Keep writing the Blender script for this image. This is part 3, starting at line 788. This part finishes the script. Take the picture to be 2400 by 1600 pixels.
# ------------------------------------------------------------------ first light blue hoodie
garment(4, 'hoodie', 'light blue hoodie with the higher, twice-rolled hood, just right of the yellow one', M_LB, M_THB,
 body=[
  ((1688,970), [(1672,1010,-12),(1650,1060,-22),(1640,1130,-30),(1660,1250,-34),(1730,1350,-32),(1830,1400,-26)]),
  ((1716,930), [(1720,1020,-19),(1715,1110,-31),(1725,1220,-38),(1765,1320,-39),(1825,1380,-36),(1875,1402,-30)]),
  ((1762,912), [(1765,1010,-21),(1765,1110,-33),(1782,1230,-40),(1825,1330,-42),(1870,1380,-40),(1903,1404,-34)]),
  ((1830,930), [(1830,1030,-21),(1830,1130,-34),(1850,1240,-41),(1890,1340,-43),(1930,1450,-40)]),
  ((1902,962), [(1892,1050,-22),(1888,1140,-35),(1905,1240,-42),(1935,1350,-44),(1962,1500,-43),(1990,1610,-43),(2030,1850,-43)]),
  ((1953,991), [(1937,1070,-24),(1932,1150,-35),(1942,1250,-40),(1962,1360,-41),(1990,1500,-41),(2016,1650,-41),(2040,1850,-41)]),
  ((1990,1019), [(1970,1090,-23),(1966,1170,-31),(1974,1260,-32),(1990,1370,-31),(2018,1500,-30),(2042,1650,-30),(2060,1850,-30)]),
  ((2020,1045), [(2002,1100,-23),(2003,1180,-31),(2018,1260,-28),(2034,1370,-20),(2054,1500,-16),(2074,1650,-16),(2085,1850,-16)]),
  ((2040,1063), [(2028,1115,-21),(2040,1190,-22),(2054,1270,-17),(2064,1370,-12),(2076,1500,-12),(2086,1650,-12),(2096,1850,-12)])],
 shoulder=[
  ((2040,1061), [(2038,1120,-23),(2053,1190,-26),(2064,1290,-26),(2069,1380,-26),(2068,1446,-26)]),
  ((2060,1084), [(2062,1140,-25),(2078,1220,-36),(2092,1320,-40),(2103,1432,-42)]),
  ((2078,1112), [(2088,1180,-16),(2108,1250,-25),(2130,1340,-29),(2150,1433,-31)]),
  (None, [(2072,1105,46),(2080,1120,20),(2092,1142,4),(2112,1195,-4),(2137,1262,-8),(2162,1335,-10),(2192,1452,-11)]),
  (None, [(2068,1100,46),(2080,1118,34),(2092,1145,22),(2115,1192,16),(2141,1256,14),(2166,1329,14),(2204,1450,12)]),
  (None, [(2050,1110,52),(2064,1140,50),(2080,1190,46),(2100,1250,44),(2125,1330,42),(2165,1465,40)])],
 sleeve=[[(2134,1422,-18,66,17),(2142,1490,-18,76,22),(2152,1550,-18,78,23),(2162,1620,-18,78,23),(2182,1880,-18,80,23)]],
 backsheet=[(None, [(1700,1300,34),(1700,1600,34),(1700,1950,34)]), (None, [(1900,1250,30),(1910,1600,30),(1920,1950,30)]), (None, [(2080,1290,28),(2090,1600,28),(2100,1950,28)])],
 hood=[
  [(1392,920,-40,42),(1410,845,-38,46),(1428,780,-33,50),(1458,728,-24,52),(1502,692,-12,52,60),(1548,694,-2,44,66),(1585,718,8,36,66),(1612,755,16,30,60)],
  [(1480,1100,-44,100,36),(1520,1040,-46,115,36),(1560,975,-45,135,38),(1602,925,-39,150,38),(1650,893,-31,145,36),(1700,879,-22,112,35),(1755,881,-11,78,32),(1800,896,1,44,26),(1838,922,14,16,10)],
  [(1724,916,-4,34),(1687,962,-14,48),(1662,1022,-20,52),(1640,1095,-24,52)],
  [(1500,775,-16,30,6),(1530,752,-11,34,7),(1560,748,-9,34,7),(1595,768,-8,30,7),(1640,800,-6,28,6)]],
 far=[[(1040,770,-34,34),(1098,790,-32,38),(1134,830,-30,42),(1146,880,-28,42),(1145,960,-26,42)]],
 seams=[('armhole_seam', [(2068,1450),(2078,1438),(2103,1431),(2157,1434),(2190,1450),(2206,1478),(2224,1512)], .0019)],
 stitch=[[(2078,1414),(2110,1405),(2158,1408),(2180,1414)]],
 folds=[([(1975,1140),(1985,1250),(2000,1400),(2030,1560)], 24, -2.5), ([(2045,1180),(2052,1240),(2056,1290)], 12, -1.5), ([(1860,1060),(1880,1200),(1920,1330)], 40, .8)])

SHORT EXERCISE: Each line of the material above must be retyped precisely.

TASK RESULT:
Keep writing the Blender script for this image. This is part 3, starting at line 788. This part finishes the script. Take the picture to be 2400 by 1600 pixels.
# ------------------------------------------------------------------ first light blue hoodie
garment(4, 'hoodie', 'light blue hoodie with the higher, twice-rolled hood, just right of the yellow one', M_LB, M_THB,
 body=[
  ((1688,970), [(1672,1010,-12),(1650,1060,-22),(1640,1130,-30),(1660,1250,-34),(1730,1350,-32),(1830,1400,-26)]),
  ((1716,930), [(1720,1020,-19),(1715,1110,-31),(1725,1220,-38),(1765,1320,-39),(1825,1380,-36),(1875,1402,-30)]),
  ((1762,912), [(1765,1010,-21),(1765,1110,-33),(1782,1230,-40),(1825,1330,-42),(1870,1380,-40),(1903,1404,-34)]),
  ((1830,930), [(1830,1030,-21),(1830,1130,-34),(1850,1240,-41),(1890,1340,-43),(1930,1450,-40)]),
  ((1902,962), [(1892,1050,-22),(1888,1140,-35),(1905,1240,-42),(1935,1350,-44),(1962,1500,-43),(1990,1610,-43),(2030,1850,-43)]),
  ((1953,991), [(1937,1070,-24),(1932,1150,-35),(1942,1250,-40),(1962,1360,-41),(1990,1500,-41),(2016,1650,-41),(2040,1850,-41)]),
  ((1990,1019), [(1970,1090,-23),(1966,1170,-31),(1974,1260,-32),(1990,1370,-31),(2018,1500,-30),(2042,1650,-30),(2060,1850,-30)]),
  ((2020,1045), [(2002,1100,-23),(2003,1180,-31),(2018,1260,-28),(2034,1370,-20),(2054,1500,-16),(2074,1650,-16),(2085,1850,-16)]),
  ((2040,1063), [(2028,1115,-21),(2040,1190,-22),(2054,1270,-17),(2064,1370,-12),(2076,1500,-12),(2086,1650,-12),(2096,1850,-12)])],
 shoulder=[
  ((2040,1061), [(2038,1120,-23),(2053,1190,-26),(2064,1290,-26),(2069,1380,-26),(2068,1446,-26)]),
  ((2060,1084), [(2062,1140,-25),(2078,1220,-36),(2092,1320,-40),(2103,1432,-42)]),
  ((2078,1112), [(2088,1180,-16),(2108,1250,-25),(2130,1340,-29),(2150,1433,-31)]),
  (None, [(2072,1105,46),(2080,1120,20),(2092,1142,4),(2112,1195,-4),(2137,1262,-8),(2162,1335,-10),(2192,1452,-11)]),
  (None, [(2068,1100,46),(2080,1118,34),(2092,1145,22),(2115,1192,16),(2141,1256,14),(2166,1329,14),(2204,1450,12)]),
  (None, [(2050,1110,52),(2064,1140,50),(2080,1190,46),(2100,1250,44),(2125,1330,42),(2165,1465,40)])],
 sleeve=[[(2134,1422,-18,66,17),(2142,1490,-18,76,22),(2152,1550,-18,78,23),(2162,1620,-18,78,23),(2182,1880,-18,80,23)]],
 backsheet=[(None, [(1700,1300,34),(1700,1600,34),(1700,1950,34)]), (None, [(1900,1250,30),(1910,1600,30),(1920,1950,30)]), (None, [(2080,1290,28),(2090,1600,28),(2100,1950,28)])],
 hood=[
  [(1392,920,-40,42),(1410,845,-38,46),(1428,780,-33,50),(1458,728,-24,52),(1502,692,-12,52,60),(1548,694,-2,44,66),(1585,718,8,36,66),(1612,755,16,30,60)],
  [(1480,1100,-44,100,36),(1520,1040,-46,115,36),(1560,975,-45,135,38),(1602,925,-39,150,38),(1650,893,-31,145,36),(1700,879,-22,112,35),(1755,881,-11,78,32),(1800,896,1,44,26),(1838,922,14,16,10)],
  [(1724,916,-4,34),(1687,962,-14,48),(1662,1022,-20,52),(1640,1095,-24,52)],
  [(1500,775,-16,30,6),(1530,752,-11,34,7),(1560,748,-9,34,7),(1595,768,-8,30,7),(1640,800,-6,28,6)]],
 far=[[(1040,770,-34,34),(1098,790,-32,38),(1134,830,-30,42),(1146,880,-28,42),(1145,960,-26,42)]],
 seams=[('armhole_seam', [(2068,1450),(2078,1438),(2103,1431),(2157,1434),(2190,1450),(2206,1478),(2224,1512)], .0019)],
 stitch=[[(2078,1414),(2110,1405),(2158,1408),(2180,1414)]],
 folds=[([(1975,1140),(1985,1250),(2000,1400),(2030,1560)], 24, -2.5), ([(2045,1180),(2052,1240),(2056,1290)], 12, -1.5), ([(1860,1060),(1880,1200),(1920,1330)], 40, .8)])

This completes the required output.